The Launch 5 also lacks optional sizing widths, so you’re stuck with a regular ‘D.’



While the Ghost isn’t exactly a Launch replacement, that’s what you get for a $20 upcharge. The Ghost 10 is a more cushioned shoe which works better as a comfortable daily trainer. In other words, the Ghost is a better fit for longer runs such as marathons.

The Ghost also has a higher heel offset of 12 mm (vs. the Launch’s 10 mm) and outweighs the Launch 5 by 1.5 ounces.



By most benchmarks, the Brooks Launch 5 is a firm riding shoe. And while it is fairly lightweight, the Launch isn’t the best choice for race day. Given the circumstances, it makes sense to pair the Launch with a cushier Brooks Glycerin 15 and the Hyperion.
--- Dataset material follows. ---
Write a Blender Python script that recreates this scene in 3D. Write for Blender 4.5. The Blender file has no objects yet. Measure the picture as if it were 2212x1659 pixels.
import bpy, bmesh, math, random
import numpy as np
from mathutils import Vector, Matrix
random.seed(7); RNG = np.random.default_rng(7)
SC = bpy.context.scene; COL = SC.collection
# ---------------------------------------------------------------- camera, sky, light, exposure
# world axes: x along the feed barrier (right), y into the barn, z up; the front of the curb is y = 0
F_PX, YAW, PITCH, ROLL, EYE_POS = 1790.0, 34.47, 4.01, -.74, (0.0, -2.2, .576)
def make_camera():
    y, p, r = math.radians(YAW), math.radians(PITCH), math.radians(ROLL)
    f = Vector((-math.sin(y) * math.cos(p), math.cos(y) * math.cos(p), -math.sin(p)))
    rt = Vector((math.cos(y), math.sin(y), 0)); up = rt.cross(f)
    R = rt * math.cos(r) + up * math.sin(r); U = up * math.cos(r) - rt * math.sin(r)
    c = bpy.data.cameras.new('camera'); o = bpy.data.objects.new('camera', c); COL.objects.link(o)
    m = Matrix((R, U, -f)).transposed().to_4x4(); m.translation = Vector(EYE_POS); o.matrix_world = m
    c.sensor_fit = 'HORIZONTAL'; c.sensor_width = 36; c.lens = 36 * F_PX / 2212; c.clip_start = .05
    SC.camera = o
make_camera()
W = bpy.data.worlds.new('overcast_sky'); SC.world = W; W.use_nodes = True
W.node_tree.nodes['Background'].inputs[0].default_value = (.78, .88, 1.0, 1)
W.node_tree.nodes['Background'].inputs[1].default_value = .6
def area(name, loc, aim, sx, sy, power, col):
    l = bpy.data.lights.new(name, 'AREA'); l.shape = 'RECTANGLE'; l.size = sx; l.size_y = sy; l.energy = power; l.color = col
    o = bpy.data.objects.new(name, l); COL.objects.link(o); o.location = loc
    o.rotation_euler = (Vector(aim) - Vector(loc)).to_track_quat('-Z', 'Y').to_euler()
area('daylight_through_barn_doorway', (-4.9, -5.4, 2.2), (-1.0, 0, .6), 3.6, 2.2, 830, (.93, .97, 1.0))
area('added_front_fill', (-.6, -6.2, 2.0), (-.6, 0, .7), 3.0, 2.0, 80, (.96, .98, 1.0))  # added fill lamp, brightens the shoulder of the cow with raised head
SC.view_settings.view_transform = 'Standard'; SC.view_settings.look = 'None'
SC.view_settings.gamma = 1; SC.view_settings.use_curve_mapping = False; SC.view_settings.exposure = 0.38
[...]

The Glycerin is great for long distance cruising; the Hyperion is your race-day or track training shoe. The Nike Vomero 13 and the New Balance 1400V6 are suitable non-Brooks replacements for the Glycerin and the Hyperion.



While compiling this list, we’ve been mindful not only of the Launch 5’s category but also its price class. Lightweight neutral trainers are plentiful, but only a handful of them reside in the $90-100 price band. That is why you won’t see the Asics Dynaflyte or Saucony Kinvara here.

Rather, shoes like the Asics Roadhawk FF compare with the Launch. The Roadhawk FF is the Launch 5’s closest competitor in ride quality and price class. It has a firm ride, identical price, and similar specs on heel drop and weight.

Asics also has the FuseX Adapt with similar weight and price specs, but your needs will be better served by the Roadhawk FF.

There’s a Brooks shoe which is fairly similar to the Launch. At an identical price, the Revel has a firm ride and a knit upper which fits narrower than the Launch. The Saucony Breakthru 4 is a lightweight trainer with a bit of responsive pop, thanks to the Everun topsole.

If you need a softer ride within the same weight class and price segment, the New Balance Zante V4 or the Nike Winflo 4 happen to be suitable candidates.